AGI - Tra il 2015 e il 2021 l'abbattimento di cinghiali è cresciuto del 45% per una media annua di circa 300 mila esemplari uccisi (di cui 257.000 in caccia ordinaria e 42.000 nel corso di interventi di controllo faunistico). Nello stesso periodo, gli importi annuali dei danni che ha subito l'agricoltura sono oscillati tra i 14,6 e i 18,7 milioni di euro. Sono questi alcuni dei risultati della prima indagine di dettaglio a scala nazionale (che fotografa in modo realistico l'andamento della gestione del cinghiale negli ultimi sette anni in Italia) realizzata da Ispra (Istituto superiore per la protezione e la ricerca ambientale) grazie alle informazioni fornite dalle Regioni e dalle Aree protette.
In Toscana quasi un terzo degli abbattimenti
Entrando più nel dettaglio, secondo Ispra, nei sette anni dello studio l'86% degli abbattimenti di cinghiale (circa 1,8 milioni di animali) è avvenuto in attività di caccia ordinaria e il restante 14% (circa 295.000 animali) in attività di controllo faunistico.

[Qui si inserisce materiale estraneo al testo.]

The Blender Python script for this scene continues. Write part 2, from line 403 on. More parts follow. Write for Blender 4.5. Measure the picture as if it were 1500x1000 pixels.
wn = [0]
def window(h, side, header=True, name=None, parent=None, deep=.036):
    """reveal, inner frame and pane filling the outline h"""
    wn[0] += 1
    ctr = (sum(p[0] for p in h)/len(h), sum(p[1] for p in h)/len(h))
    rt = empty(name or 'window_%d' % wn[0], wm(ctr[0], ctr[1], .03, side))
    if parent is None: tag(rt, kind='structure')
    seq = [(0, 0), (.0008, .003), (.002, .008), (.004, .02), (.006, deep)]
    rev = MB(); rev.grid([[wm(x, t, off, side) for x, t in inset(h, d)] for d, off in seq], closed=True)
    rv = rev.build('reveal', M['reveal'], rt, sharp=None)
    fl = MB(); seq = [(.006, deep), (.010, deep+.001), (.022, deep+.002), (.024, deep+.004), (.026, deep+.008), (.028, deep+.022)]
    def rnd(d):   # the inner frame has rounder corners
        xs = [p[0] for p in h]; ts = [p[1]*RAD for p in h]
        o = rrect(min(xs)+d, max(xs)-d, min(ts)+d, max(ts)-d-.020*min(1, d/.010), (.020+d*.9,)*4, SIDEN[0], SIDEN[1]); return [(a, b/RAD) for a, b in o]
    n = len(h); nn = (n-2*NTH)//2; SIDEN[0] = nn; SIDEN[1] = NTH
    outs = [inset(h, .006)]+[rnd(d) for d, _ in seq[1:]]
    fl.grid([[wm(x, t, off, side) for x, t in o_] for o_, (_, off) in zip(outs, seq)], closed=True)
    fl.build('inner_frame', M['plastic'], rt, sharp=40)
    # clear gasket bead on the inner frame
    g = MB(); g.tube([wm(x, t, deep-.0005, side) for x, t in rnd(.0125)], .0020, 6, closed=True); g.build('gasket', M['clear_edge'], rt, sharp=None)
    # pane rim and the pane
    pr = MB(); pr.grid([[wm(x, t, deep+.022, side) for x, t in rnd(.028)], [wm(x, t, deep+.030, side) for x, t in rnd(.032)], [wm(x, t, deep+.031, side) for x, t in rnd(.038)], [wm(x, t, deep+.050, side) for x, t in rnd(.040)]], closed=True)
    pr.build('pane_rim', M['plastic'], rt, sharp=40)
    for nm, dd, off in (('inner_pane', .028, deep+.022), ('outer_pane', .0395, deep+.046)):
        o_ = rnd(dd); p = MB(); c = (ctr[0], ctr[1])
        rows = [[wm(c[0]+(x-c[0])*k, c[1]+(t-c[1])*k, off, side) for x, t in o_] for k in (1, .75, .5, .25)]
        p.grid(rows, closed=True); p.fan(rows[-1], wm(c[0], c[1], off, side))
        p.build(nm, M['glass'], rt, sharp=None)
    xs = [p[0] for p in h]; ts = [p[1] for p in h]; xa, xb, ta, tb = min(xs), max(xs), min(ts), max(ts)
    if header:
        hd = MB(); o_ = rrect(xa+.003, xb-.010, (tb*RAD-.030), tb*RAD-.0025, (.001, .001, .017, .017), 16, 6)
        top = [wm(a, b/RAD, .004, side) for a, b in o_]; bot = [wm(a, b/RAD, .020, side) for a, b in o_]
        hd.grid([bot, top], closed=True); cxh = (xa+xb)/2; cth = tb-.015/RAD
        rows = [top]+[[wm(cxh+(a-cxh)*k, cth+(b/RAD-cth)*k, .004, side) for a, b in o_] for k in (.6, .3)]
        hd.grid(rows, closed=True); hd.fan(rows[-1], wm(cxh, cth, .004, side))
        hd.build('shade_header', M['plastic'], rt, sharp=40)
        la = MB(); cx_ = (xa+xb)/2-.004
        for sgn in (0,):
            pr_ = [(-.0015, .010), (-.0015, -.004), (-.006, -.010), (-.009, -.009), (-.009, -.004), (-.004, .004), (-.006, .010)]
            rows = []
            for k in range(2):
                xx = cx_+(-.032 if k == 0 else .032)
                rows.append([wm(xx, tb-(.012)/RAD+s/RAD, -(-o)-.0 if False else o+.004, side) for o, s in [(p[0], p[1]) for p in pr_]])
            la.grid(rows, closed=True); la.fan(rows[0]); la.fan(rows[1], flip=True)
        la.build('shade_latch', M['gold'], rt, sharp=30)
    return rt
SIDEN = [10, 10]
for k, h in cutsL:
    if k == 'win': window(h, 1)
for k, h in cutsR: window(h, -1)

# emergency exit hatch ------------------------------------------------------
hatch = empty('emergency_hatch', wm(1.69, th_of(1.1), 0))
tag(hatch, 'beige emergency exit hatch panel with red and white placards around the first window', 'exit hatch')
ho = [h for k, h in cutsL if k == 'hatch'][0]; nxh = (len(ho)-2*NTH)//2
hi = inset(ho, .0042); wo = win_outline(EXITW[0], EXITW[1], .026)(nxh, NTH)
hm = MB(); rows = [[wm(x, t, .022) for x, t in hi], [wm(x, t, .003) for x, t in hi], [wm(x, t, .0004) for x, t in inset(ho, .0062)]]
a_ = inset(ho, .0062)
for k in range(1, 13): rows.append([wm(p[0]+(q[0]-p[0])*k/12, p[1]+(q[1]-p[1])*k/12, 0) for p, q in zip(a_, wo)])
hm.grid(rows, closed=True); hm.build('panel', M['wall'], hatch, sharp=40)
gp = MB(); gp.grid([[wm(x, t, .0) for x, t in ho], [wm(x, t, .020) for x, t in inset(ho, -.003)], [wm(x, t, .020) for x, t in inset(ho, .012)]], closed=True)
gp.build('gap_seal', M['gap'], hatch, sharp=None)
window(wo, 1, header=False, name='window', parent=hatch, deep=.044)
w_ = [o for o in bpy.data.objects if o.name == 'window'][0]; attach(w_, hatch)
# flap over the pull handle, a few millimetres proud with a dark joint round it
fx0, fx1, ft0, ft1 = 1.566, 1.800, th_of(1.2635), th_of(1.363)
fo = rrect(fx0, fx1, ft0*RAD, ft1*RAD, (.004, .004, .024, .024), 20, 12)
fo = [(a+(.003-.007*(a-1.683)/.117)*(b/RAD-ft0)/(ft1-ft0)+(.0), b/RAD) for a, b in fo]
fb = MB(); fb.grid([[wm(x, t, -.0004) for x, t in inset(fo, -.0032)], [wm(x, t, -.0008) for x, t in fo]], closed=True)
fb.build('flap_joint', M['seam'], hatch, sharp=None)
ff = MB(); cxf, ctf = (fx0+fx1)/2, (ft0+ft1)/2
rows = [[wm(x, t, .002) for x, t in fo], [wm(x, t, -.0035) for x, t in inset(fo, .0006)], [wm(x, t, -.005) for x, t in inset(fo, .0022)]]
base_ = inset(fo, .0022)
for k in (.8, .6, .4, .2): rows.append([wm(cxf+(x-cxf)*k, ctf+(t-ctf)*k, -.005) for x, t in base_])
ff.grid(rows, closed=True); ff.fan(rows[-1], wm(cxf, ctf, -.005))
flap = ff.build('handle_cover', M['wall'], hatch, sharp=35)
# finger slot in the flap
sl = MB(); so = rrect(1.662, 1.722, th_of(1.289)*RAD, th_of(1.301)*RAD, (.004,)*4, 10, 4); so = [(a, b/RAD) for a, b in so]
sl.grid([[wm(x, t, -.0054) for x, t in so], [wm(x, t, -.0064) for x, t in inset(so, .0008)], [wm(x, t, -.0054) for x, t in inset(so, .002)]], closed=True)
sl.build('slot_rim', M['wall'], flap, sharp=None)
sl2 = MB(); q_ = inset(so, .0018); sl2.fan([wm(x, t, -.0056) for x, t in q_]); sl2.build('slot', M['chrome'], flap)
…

Il 30% degli abbattimenti totali è stato realizzato in Toscana, il resto è suddiviso tra sette regioni (Toscana, Emilia-Romagna, Piemonte, Lazio, Umbria, Liguria e Marche).
L'abbattimento in caccia è stato realizzato per il 94% in territorio pubblico e solo il 6% in riserve di caccia private. La tecnica di caccia più utilizzata in Italia rimane la braccata con cani da seguita (88% degli animali prelevati), seguono il tiro selettivo da appostamento (9%), il metodo della girata, tecnica condotta con l'uso di un unico cane che segnala la traccia dei cinghiali, (2%) e la caccia vagante (1%).

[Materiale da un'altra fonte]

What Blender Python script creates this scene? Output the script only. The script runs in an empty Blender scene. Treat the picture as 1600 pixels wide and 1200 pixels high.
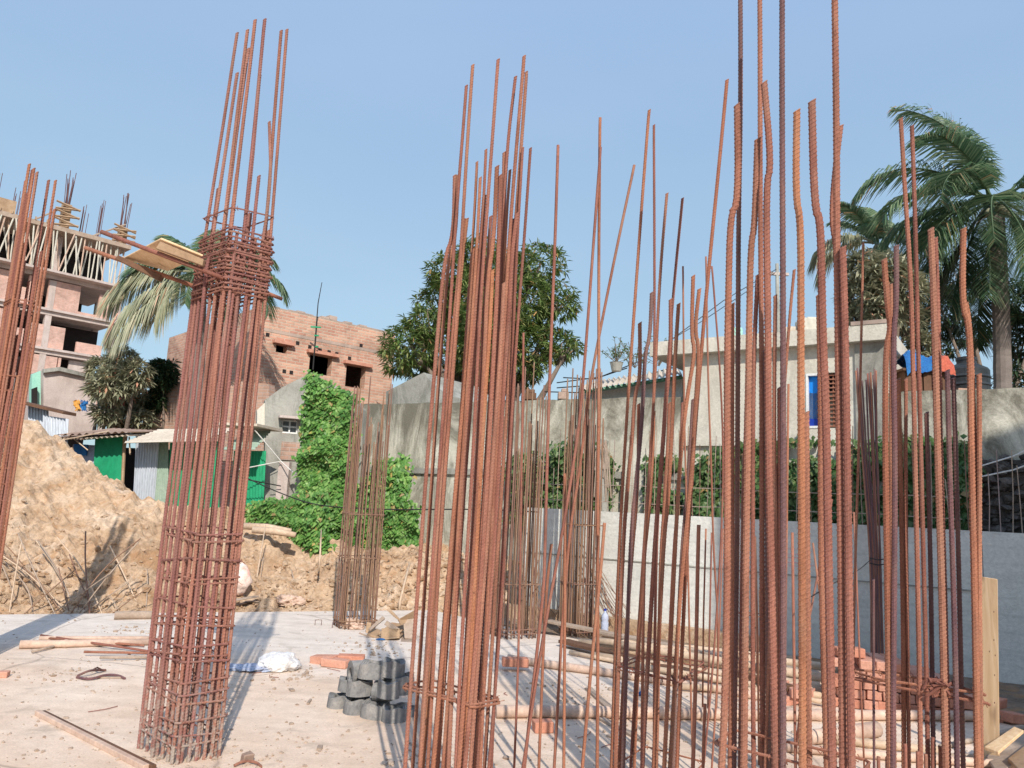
import bpy, bmesh, math, random
from mathutils import Vector, noise
random.seed(7)
R=random.random
U=random.uniform
sc=bpy.context.scene
col=sc.collection
# ---------------------------------------------------------------- camera model
H=1.5; FOC=1200.0
PITCH=math.radians(8.9); ROLL=math.radians(2.9)
fw=Vector((0,math.cos(PITCH),math.sin(PITCH))); u0=Vector((0,-math.sin(PITCH),math.cos(PITCH))); r0=Vector((1,0,0))
RT=r0*math.cos(ROLL)+u0*math.sin(ROLL); UP=u0*math.cos(ROLL)-r0*math.sin(ROLL)
EYE=Vector((0,0,H))
def ray(px,py): return fw+RT*((px-800)/FOC)+UP*((600-py)/FOC)
def P(px,py,D):
    d=ray(px,py); return EYE+d*(D/d.y)
def G(px,py,z=0.0):
    d=ray(px,py); return EYE+d*((z-H)/d.z)
# ---------------------------------------------------------------- materials
def newmat(name):
    m=bpy.data.materials.new(name); m.use_nodes=True
    nt=m.node_tree; b=nt.nodes['Principled BSDF']; return m,nt,b
def N(nt,t,**kw):
    n=nt.nodes.new(t)
    for k,v in kw.items(): setattr(n,k,v)
    return n
def rgba(c): return (c[0],c[1],c[2],1)
def mapping(nt,scale,coord='Object',rnd=True):
    tc=N(nt,'ShaderNodeTexCoord'); mp=N(nt,'ShaderNodeMapping')
    nt.links.new(tc.outputs[coord],mp.inputs['Vector']); mp.inputs['Scale'].default_value=scale
    if rnd:
        oi=N(nt,'ShaderNodeObjectInfo'); ml=N(nt,'ShaderNodeMath',operation='MULTIPLY'); ml.inputs[1].default_value=37.0
        nt.links.new(oi.outputs['Random'],ml.inputs[0]); nt.links.new(ml.outputs[0],mp.inputs['Location'])
    return mp.outputs['Vector']
def noise_n(nt,vec,scale,detail=6,rough=.6,dist=0):
    n=N(nt,'ShaderNodeTexNoise'); n.inputs['Scale'].default_value=scale; n.inputs['Detail'].default_value=detail
    n.inputs['Roughness'].default_value=rough; n.inputs['Distortion'].default_value=dist
    nt.links.new(vec,n.inputs['Vector']); return n.outputs['Fac']
def ramp(nt,fac,stops):
    r=N(nt,'ShaderNodeValToRGB'); el=r.color_ramp.elements
    el[0].position=stops[0][0]; el[0].color=rgba(stops[0][1]); el[1].position=stops[-1][0]; el[1].color=rgba(stops[-1][1])
    for p,c in stops[1:-1]:
        e=el.new(p); e.color=rgba(c)
    nt.links.new(fac,r.inputs['Fac']); return r.outputs['Color']
def mixc(nt,fac,a,b,mode='MIX'):
    m=N(nt,'ShaderNodeMix',data_type='RGBA',blend_type=mode)
    for s,v in ((0,fac),(6,a),(7,b)):
        if hasattr(v,'links'): nt.links.new(v,m.inputs[s])
        elif s==0: m.inputs[0].default_value=v
        else: m.inputs[s].default_value=rgba(v)
    return m.outputs[2]
def bump(nt,b,h,strength=.4,dist=.01):
    bp=N(nt,'ShaderNodeBump'); bp.inputs['Strength'].default_value=strength; bp.inputs['Distance'].default_value=dist
    nt.links.new(h,bp.inputs['Height']); nt.links.new(bp.outputs['Normal'],b.inputs['Normal'])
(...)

Il 38% dell'attività di controllo faunistico è stato realizzata all'interno delle aree protette nazionali e regionali, la restante parte (circa 184.000 animali) in territorio non protetto. La tecnica più utilizzata per il controllo è stata il tiro selettivo (52%), seguita da cattura (31%), braccata (11%) e girata (6%).
I danni all'agricoltura
Nel periodo 2015-2021 la stima complessiva dei danni all'agricoltura è risultata di poco inferiore a 120 milioni di euro di danni per un totale di oltre 105.000 eventi di danno. Complessivamente il 36% degli importi (circa 30 milioni di euro) per danni da cinghiale è riferito alle aree protette nazionali e regionali, la restante parte (circa 89 milioni) ad aree non protette. Le regioni più colpite dai danni da cinghiale sono risultate Abruzzo e Piemonte con, rispettivamente, circa 18 e 17 milioni di euro nel periodo preso in considerazione. Altre tre regioni hanno fatto registrare oltre 10 milioni di euro di danni: Toscana, Campania e Lazio. Solo nella Provincia Autonoma di Bolzano non si rilevano danni all'agricoltura, in relazione alla distribuzione ancora molto limitata del cinghiale in questo contesto.

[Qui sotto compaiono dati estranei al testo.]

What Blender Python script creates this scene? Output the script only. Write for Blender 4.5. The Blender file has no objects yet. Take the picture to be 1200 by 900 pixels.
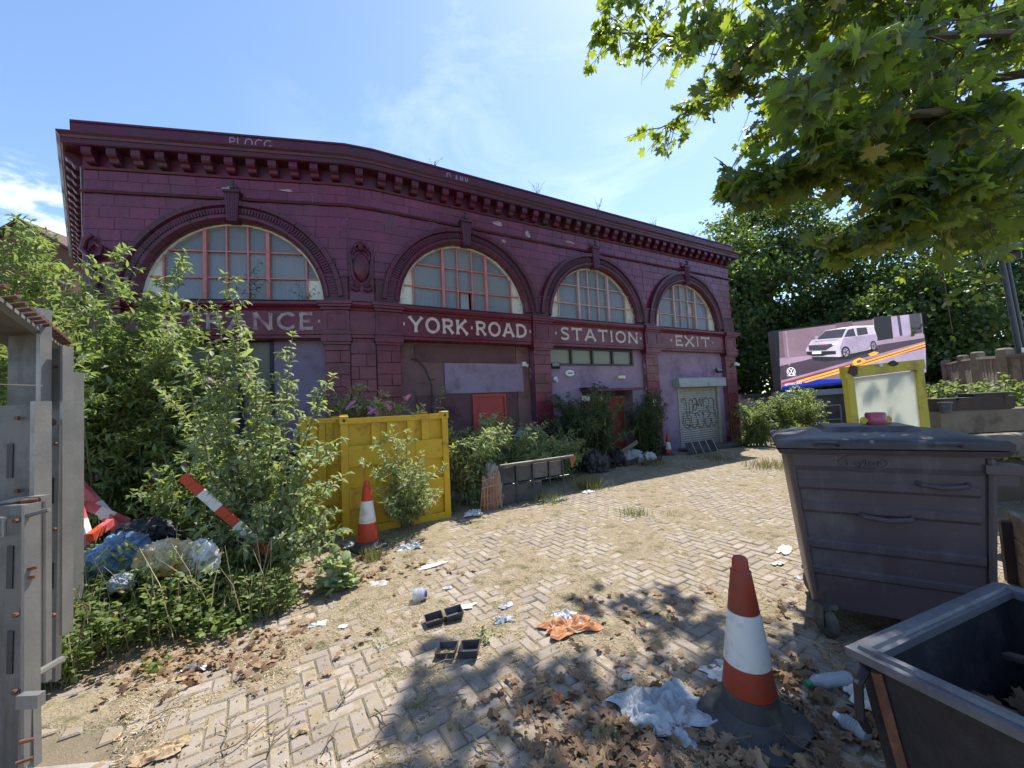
import bpy, bmesh, math, random
import numpy as np
from mathutils import Vector, Matrix, noise as mn
PI = math.pi
SC = bpy.context.scene
COL = SC.collection
rnd = random.Random(7)

# ------------------------------------------------------------------ camera
H = 1.65
pitch, roll = 0.054610, 0.047492
fw = Vector((0, math.cos(pitch), math.sin(pitch)))
rt0 = Vector((1, 0, 0)); up0 = rt0.cross(fw)
rt = math.cos(roll)*rt0 - math.sin(roll)*up0
up = math.cos(roll)*up0 + math.sin(roll)*rt0
cd = bpy.data.cameras.new('camera')
cd.sensor_width = 36.0; cd.lens = 36.0*460.0/1200.0
cd.clip_start = 0.05; cd.clip_end = 2000
cam = bpy.data.objects.new('camera', cd); COL.objects.link(cam)
m = Matrix.Identity(4)
for i in range(3):
    m[i][0] = rt[i]; m[i][1] = up[i]; m[i][2] = -fw[i]
m[0][3], m[1][3], m[2][3] = 0, 0, H
cam.matrix_world = m
SC.camera = cam

# ------------------------------------------------------------------ sky, sun, exposure
SUN_AZ, SUN_EL = math.radians(30), math.radians(59)     # azimuth clockwise from +Y
W = bpy.data.worlds.new('World'); SC.world = W; W.use_nodes = True
nt = W.node_tree; nt.nodes.clear()
def N(t, kind, **kw):
    n = t.nodes.new(kind)
    for k, v in kw.items():
        if k in n.inputs: n.inputs[k].default_value = v
        else: setattr(n, k, v)
    return n
out = N(nt, 'ShaderNodeOutputWorld'); bg = N(nt, 'ShaderNodeBackground'); bg.inputs['Strength'].default_value = 0.13
sky = N(nt, 'ShaderNodeTexSky', sky_type='NISHITA', sun_disc=False, sun_elevation=SUN_EL, sun_rotation=SUN_AZ,
        altitude=50.0, air_density=1.0, dust_density=0.35, ozone_density=3.6)
tc = N(nt, 'ShaderNodeTexCoord')
mp = N(nt, 'ShaderNodeMapping'); mp.inputs['Scale'].default_value = (1.2, 1.2, 3.2); mp.inputs['Location'].default_value = (1.7, 2.4, 0.55)
nz = N(nt, 'ShaderNodeTexNoise', Scale=1.9, Detail=9.0, Roughness=0.62, Distortion=0.5)
rp = N(nt, 'ShaderNodeValToRGB'); rp.color_ramp.elements[0].position = 0.50; rp.color_ramp.elements[1].position = 0.85
rp.color_ramp.elements[1].color = (0.32, 0.32, 0.32, 1)
mx = N(nt, 'ShaderNodeMix', data_type='RGBA')
mx.inputs[7].default_value = (6.6, 7.0, 7.6, 1)
L = nt.links.new
L(tc.outputs['Generated'], mp.inputs['Vector']); L(mp.outputs[0], nz.inputs['Vector']); L(nz.outputs['Fac'], rp.inputs['Fac'])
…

Dall'indagine di Ispra emerge, dunque, un generalizzato aumento degli indicatori (abbattimenti in caccia e in controllo danni) attualmente disponibili per monitorare l'andamento della gestione della specie. Questo costante aumento del fenomeno su scala nazionale richiede l'adozione urgente di una strategia di intervento nazionale disegnata sulla base delle più aggiornate conoscenze scientifiche, che integri interventi di prevenzione dei danni e di contenimento delle popolazioni, e che assicuri prelievi selettivi e pianificati coerentemente con l'obiettivo prioritario di riduzione dei danni.
Per Ispra "elemento chiave di una strategia di gestione del cinghiale è la creazione di un sistema omogeneo di raccolta dei dati a scala nazionale, che integri anche le informazioni relative agli interventi di prevenzione e agli incidenti stradali, e renda possibile monitorare l'andamento della gestione in tempo reale".